Copy exactly the lines from the beginning of the data down to and including the line holding "part('barrel', *tube([e0 +", without any pictures.

# DATASET EXTRACT
****************************************
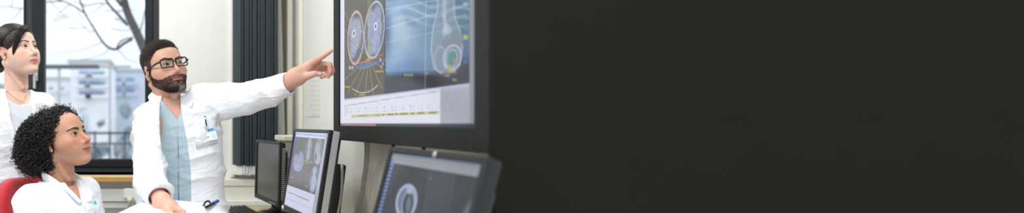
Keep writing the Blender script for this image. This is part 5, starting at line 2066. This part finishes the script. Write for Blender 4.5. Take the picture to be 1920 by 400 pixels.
def show_form(p):
    X, Y = p.X, p.Y
    p.where(X > -1e9, (246, 247, 249))
    for x in (28, 47, 66, 92, 120, 146, 172, 198):
        p.where(np.abs(X - x) < 1.1, (176, 182, 192), .9)
    for x in (36, 56, 80, 104, 132):
        p.where((np.abs(X - x) < 1.6) & (np.sin(Y * .35 + x) + np.sin(Y * .13) > -.2), (206, 210, 218), .9)


A, B = np.meshgrid(np.linspace(.004, .236, 90), np.linspace(.008, .315, 90))
pt = Paint(A * 1000, B * 1000)
show_form(pt)
P = P0 + A[..., None] * cu + B[..., None] * cv + cn * (-.0045)
i, j = np.meshgrid(np.arange(89), np.arange(89), indexing='ij')
q = i * 90 + j
F = np.stack([q, q + 1, q + 91, q + 90], -1).reshape(-1, 4)
part('sheet', P.reshape(-1, 3), F, M_badge, cb, False, lin(pt.C).reshape(-1, 3))
m = MB()
m.tube(smooth_path([P0 + cu * .030 + cv * .075 + cn * -.004, P0 + cu * .026 + cv * .060 + cn * .008, P0 + cu * .016 + cv * .048 + cn * .010, P0 + cu * .008 + cv * .05 + cn * -.004], 5), .0035, 8)
part('clip', m.V, m.F, M_black, cb)
e0, e1 = P0 + cu * -.004 + cv * .000 + cn * .004, P0 + cu * .008 + cv * .150 + cn * .004
pn = thing('pen', 'blue capped dark pen lying along the edge of the clipboard', 'pen', e0)
ev = (e1 - e0)
part('cap', *tube([e0 - ev * .06, e0 - ev * .05, e0 + ev * .30, e0 + ev * .31], [.004, .0062, .0066, .0062], 12), M_blue, pn)
part('barrel', *tube([e0 + ev * .29, e0 + ev * .92, e0 + ev], [.0052, .0052, .0015], 12), M_bezel, pn)

# ================================================================== outside the window
M_ground = mat('outside_pale_ground', (176, 184, 186), rough=.95, var=.10, scale=.6)
M_fac = mat('pale_render_facade', (246, 248, 252), rough=.9, var=.04, scale=.5)
M_fac2 = mat('grey_blue_facade', (212, 222, 236), rough=.9, var=.04, scale=.5)
M_win = mat('blue_window_band', (136, 164, 200), rough=.3, var=.10, scale=1.0)
M_rail = mat('dark_steel_beam', (74, 82, 90), rough=.6, var=.05)
M_bark = mat('grey_bark', (72, 70, 70), rough=.95, var=.25, scale=6, bump=.5, bscale=30)
M_leaf = mat('hazy_grey_green_leaves', (150, 166, 174), rough=.9, var=.35, scale=3.0)  # both leaf colours lightened to paint in outdoor haze
M_leaf2 = mat('pale_hazy_leaves', (222, 230, 236), rough=.9, var=.25, scale=3.0)
M_conc = mat('pale_concrete', (188, 194, 196), rough=.9, var=.06, scale=2)
GZ = -4.5
o = struct('ground_outside', *boxes(((-60, 5, GZ - .2), (60, 120, GZ))), M_ground)


def facade(name, label, px0, px1, ytop, Y, rows, fac, depth=9.0):
    x0, x1, zt_ = wx(px0, Y), wx(px1, Y), wz(ytop, Y)
    t = thing(name, label, 'building', ((x0 + x1) / 2, Y + depth / 2, GZ))
    part('wall', *boxes(((x0, Y, GZ), (x1, Y + depth, zt_))), fac, t, False)
    part('roof', *boxes(((x0 - .3, Y - .3, zt_), (x1 + .3, Y + depth + .3, zt_ + .35))), M_conc, t, False)
    for (a, b, y0, y1) in rows:
        f = part('window', *boxes(((wx(a, Y), Y - .10, wz(y1, Y)), (wx(b, Y), Y + .02, wz(y0, Y)))), M_win, t, False)
        part('balcony', *boxes(((wx(a, Y) - .3, Y - .9, wz(y1 + 6, Y)), (wx(b, Y) + .5, Y, wz(y1 + 1, Y)))), fac, f, False)
    return t


facade('apartment_building', 'pale apartment block with three blue window bands beyond the garden', 132, 204, 118, 58, [(148, 166, 133, 140), (168, 196, 134, 141), (148, 163, 152, 159), (166, 197, 153, 160), (148, 164, 172, 178), (167, 197, 172, 178)], M_fac)
facade('apartment_building', 'grey blue apartment block partly hidden behind the bearded man', 206, 320, 134, 70, [(214, 228, 146, 154), (236, 252, 146, 154), (214, 228, 166, 174), (236, 252, 166, 174)], M_fac2)
facade('apartment_building', 'low pale apartment block seen between the two standing window frames', 60, 130, 150, 66, [(92, 99, 164, 169), (113, 120, 164, 169)], M_fac)

cp = thing('carport', 'dark flat steel canopy on posts crossing the garden view', 'carport', (wx(150, 24), 24, GZ))
part('roof_beam', *boxes(((wx(30, 24), 23.8, wz(129, 24)), (wx(186, 24), 24.2, wz(122, 24))), bev=.03), M_rail, cp, False)
part('roof_edge', *boxes(((wx(180, 24), 23.9, wz(127.5, 24)), (wx(246, 24), 24.1, wz(122.5, 24))), bev=.03), M_conc, cp, False)
for px_ in (60, 111, 206):
    part('post', *boxes(((wx(px_ - 2, 24), 23.9, GZ), (wx(px_ + 2, 24), 24.1, wz(126, 24)))), M_conc, cp, False)
fc = thing('garden_fence', 'grey post and rail fence below the shrubs outside the window', 'fence', (wx(200, 14), 14, GZ))
for z0, z1 in ((248, 252), (268, 271)):
    part('rail', *boxes(((wx(60, 14), 13.97, wz(z1, 14)), (wx(300, 14), 14.03, wz(z0, 14)))), M_rail, fc, False)
for k in range(9):
    px_ = 66 + k * 28
    part('post', *boxes(((wx(px_ - 1.5, 14), 13.95, GZ), (wx(px_ + 1.5, 14), 14.05, wz(246, 14)))), M_rail, fc, False)


def bush(name, label, px, py0, Y, rw, leaf, seed):
    """rounded shrub: a leafy crown on its stem"""
    r = np.random.default_rng(seed)
    zt_ = wz(py0, Y)
    c = np.array([wx(px, Y), Y, 0])
    rad = rw * Y / FPX
    h = zt_ - GZ
    t = thing(name, label, 'shrub' if name != 'tree' else 'tree', (c[0], c[1], GZ), 'shrubs outside the window')
    part('stem', *tube([(c[0], c[1], GZ), (c[0] + .05, c[1], GZ + h * .6)], [.08, .04], 8), M_bark, t)
    f = None
    blobs = []
    for k in range(11):
        z = GZ + h * r.uniform(.25, .92)
        q = rad * math.sqrt(max(.08, 1 - ((z - GZ) / h * 2 - 1) ** 2)) * .6
        blobs.append(ell((c[0] + r.normal(0, q * .6), c[1] + r.normal(0, q * .4), z), (rad * r.uniform(.3, .5),) * 2 + (min(rad * r.uniform(.4, .6), h * .2),)))
    f = su(rad * .3, *blobs)
    fd = plus(f, lambda P: noise3(P, 3.2, seed) * .10 + noise3(P, 9, seed + 1) * .05)
    V, Q = surf(fd, c + (-rad * 2.2, -rad * 1.6, GZ), c + (rad * 2.2, rad * 1.6, zt_ + .8), max(.07, rad * .07), 0)
    ii = r.choice(len(V), min(len(V), 1500))
    L = r.uniform(.05, .13, (len(ii), 1))
    d1, d2 = r.normal(0, 1, (2, len(ii), 3))
    d1 /= np.linalg.norm(d1, axis=1)[:, None]
    d2 /= np.linalg.norm(d2, axis=1)[:, None]
    b = V[ii] + r.normal(0, .05, (len(ii), 3))
    q4 = np.stack([b - d1 * L, b + d2 * L * .5, b + d1 * L, b - d2 * L * .5], 1).reshape(-1, 3)
    fq = np.arange(len(q4)).reshape(-1, 4)
    Vm, Fm = merge((V, Q), (q4, fq))
    part('foliage', Vm, Fm, leaf, t)


for k, (px, y0, Y, rw, leaf, lab) in enumerate((
        (100, 196, 20, 26, M_leaf, 'grey green shrub outside, beside the middle window bar'),
        (150, 188, 26, 26, M_leaf2, 'pale hazy shrub outside below the three window bands'),
        (190, 200, 18, 22, M_leaf, 'grey green shrub outside above the fence rail'),
        (236, 178, 30, 30, M_leaf, 'tall grey green shrub outside, beside the right sash'),
        (216, 262, 11, 17, M_leaf2, 'small round pale shrub in front of the fence outside'),
        (258, 225, 16, 20, M_leaf, 'dark shrub outside just beside the shoulder of the seated man'),
        (168, 232, 15, 18, M_leaf, 'low grey green shrub outside, close to the face of the seated woman'),
        (20, 150, 30, 40, M_leaf, 'tall grey shrub outside behind the standing woman'))):
    bush('shrub', lab, px, y0, Y, rw, leaf, 40 + k)


def limb(pts, r0, r1, Y):
    p = smooth_path([W(x, y, Y + dy) for x, y, dy in pts], 6)
    return tube(p, np.linspace(r0, r1, len(p)), 8)


YT = 7.5
tr = thing('tree', 'bare leaning tree with dark branches close outside the window', 'tree', (wx(330, YT), YT, GZ))
part('trunk', *limb([(352, 820, 0), (346, 600, 0), (322, 330, 0), (296, 160, 0), (270, 92, 0), (252, 52, 0), (236, 14, 0), (226, -40, 0)], .085, .048, YT), M_bark, tr)
bi = [
    ([(247, 74, 0), (232, 82, .1), (219, 92, .2), (205, 90, .3), (192, 78, .3), (178, 56, .4), (160, 26, .5), (146, -10, .5)], .022, .012),
    ([(219, 92, .2), (224, 80, .1), (236, 73, .0), (250, 70, -.1)], .014, .008),
    ([(238, 46, 0), (222, 28, .2), (204, 8, .3), (190, -16, .4)], .022, .014),
    ([(228, 10, 0), (214, -8, .1), (200, -30, .1)], .026, .016),
    ([(178, 56, .4), (168, 60, .5), (150, 44, .6), (132, 40, .7)], .007, .003),
    ([(160, 26, .5), (140, 12, .6), (118, 2, .7), (96, -4, .8)], .012, .007),
    ([(150, 6, .5), (164, 10, .3), (186, 6, .2), (206, 8, .1)], .008, .005),
    ([(205, 90, .3), (196, 100, .3), (176, 108, .4), (150, 112, .5)], .005, .002),
    ([(219, 92, .2), (228, 100, .2), (240, 112, .1), (262, 118, .1)], .006, .003),
    ([(192, 78, .3), (176, 86, .4), (140, 96, .5), (96, 100, .6)], .005, .002),
    ([(130, 8, .7), (112, 24, .8), (98, 40, .9), (88, 60, .9)], .006, .002),
    ([(262, 60, 0), (268, 40, .1), (272, 14, .2), (274, -12, .2)], .010, .006),
    ([(118, 2, .7), (70, 6, .9), (40, 16, 1.0), (10, 12, 1.2), (-20, 24, 1.2)], .009, .004),
    ([(40, 16, 1.0), (30, 30, 1.1), (14, 40, 1.2), (-6, 44, 1.2)], .006, .003),
    ([(60, 8, .9), (48, -4, 1.), (34, -12, 1.)], .008, .004),
    ([(20, 14, 1.1), (26, 0, 1.1), (36, -10, 1.1)], .006, .003),
]
rt = np.random.default_rng(11)
for k in range(16):
    x0, y0 = rt.uniform(88, 262), rt.uniform(-10, 70)
    an = rt.uniform(2.4, 3.6) if rt.random() < .6 else rt.uniform(-.4, 1.2)
    ln = rt.uniform(30, 70)
    q_ = [(x0 + ln * t_ * math.cos(an) + rt.normal(0, 2.5), y0 + ln * t_ * math.sin(an) * .8 + rt.normal(0, 2.5), .3 + .4 * t_) for t_ in (0, .35, .7, 1)]
    bi.append((q_, .0055, .002))
for pts, a, b in bi:
    part('branch', *limb(pts, a, b, YT), M_bark, tr)

# ================================================================== light
wd = bpy.data.worlds.new('overcast_sky')
SC.world = wd
wd.use_nodes = True
nt = wd.node_tree
bg = nt.nodes['Background']
tc = nt.nodes.new('ShaderNodeTexCoord')
nz = nt.nodes.new('ShaderNodeTexNoise')
nz.inputs['Scale'].default_value = 2.2
nz.inputs['Detail'].default_value = 4.0
nt.links.new(tc.outputs['Generated'], nz.inputs['Vector'])
cr = nt.nodes.new('ShaderNodeValToRGB')
cr.color_ramp.elements[0].position = .38
cr.color_ramp.elements[0].color = rgba((222, 234, 248))
cr.color_ramp.elements[1].position = .60
cr.color_ramp.elements[1].color = rgba((255, 255, 255))
nt.links.new(nz.outputs['Fac'], cr.inputs['Fac'])
nt.links.new(cr.outputs['Color'], bg.inputs['Color'])
bg.inputs['Strength'].default_value = 1.22


def fill_light(x, y, e, sx=1.2, sy=.6, c=(1, .985, .96)):  # unseen area lights added under the ceiling to brighten the room
    l = bpy.data.lights.new('added_fill_light', 'AREA')
    l.shape = 'RECTANGLE'
    l.size, l.size_y, l.energy, l.color = sx, sy, e, c
    o = bpy.data.objects.new('added_fill_light', l)
    COL.objects.link(o)
    o.location = (x, y, 2.86)


fill_light(-.9, 1.0, 32)
fill_light(-.2, 2.7, 19)
fill_light(-2.2, 2.4, 20)
fill_light(.3, .2, 17)
camera()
****************************************
# EXPECTED ANSWER
Keep writing the Blender script for this image. This is part 5, starting at line 2066. This part finishes the script. Write for Blender 4.5. Take the picture to be 1920 by 400 pixels.
def show_form(p):
    X, Y = p.X, p.Y
    p.where(X > -1e9, (246, 247, 249))
    for x in (28, 47, 66, 92, 120, 146, 172, 198):
        p.where(np.abs(X - x) < 1.1, (176, 182, 192), .9)
    for x in (36, 56, 80, 104, 132):
        p.where((np.abs(X - x) < 1.6) & (np.sin(Y * .35 + x) + np.sin(Y * .13) > -.2), (206, 210, 218), .9)


A, B = np.meshgrid(np.linspace(.004, .236, 90), np.linspace(.008, .315, 90))
pt = Paint(A * 1000, B * 1000)
show_form(pt)
P = P0 + A[..., None] * cu + B[..., None] * cv + cn * (-.0045)
i, j = np.meshgrid(np.arange(89), np.arange(89), indexing='ij')
q = i * 90 + j
F = np.stack([q, q + 1, q + 91, q + 90], -1).reshape(-1, 4)
part('sheet', P.reshape(-1, 3), F, M_badge, cb, False, lin(pt.C).reshape(-1, 3))
m = MB()
m.tube(smooth_path([P0 + cu * .030 + cv * .075 + cn * -.004, P0 + cu * .026 + cv * .060 + cn * .008, P0 + cu * .016 + cv * .048 + cn * .010, P0 + cu * .008 + cv * .05 + cn * -.004], 5), .0035, 8)
part('clip', m.V, m.F, M_black, cb)
e0, e1 = P0 + cu * -.004 + cv * .000 + cn * .004, P0 + cu * .008 + cv * .150 + cn * .004
pn = thing('pen', 'blue capped dark pen lying along the edge of the clipboard', 'pen', e0)
ev = (e1 - e0)
part('cap', *tube([e0 - ev * .06, e0 - ev * .05, e0 + ev * .30, e0 + ev * .31], [.004, .0062, .0066, .0062], 12), M_blue, pn)
part('barrel', *tube([e0 + ev * .29, e0 + ev * .92, e0 + ev], [.0052, .0052, .0015], 12), M_bezel, pn)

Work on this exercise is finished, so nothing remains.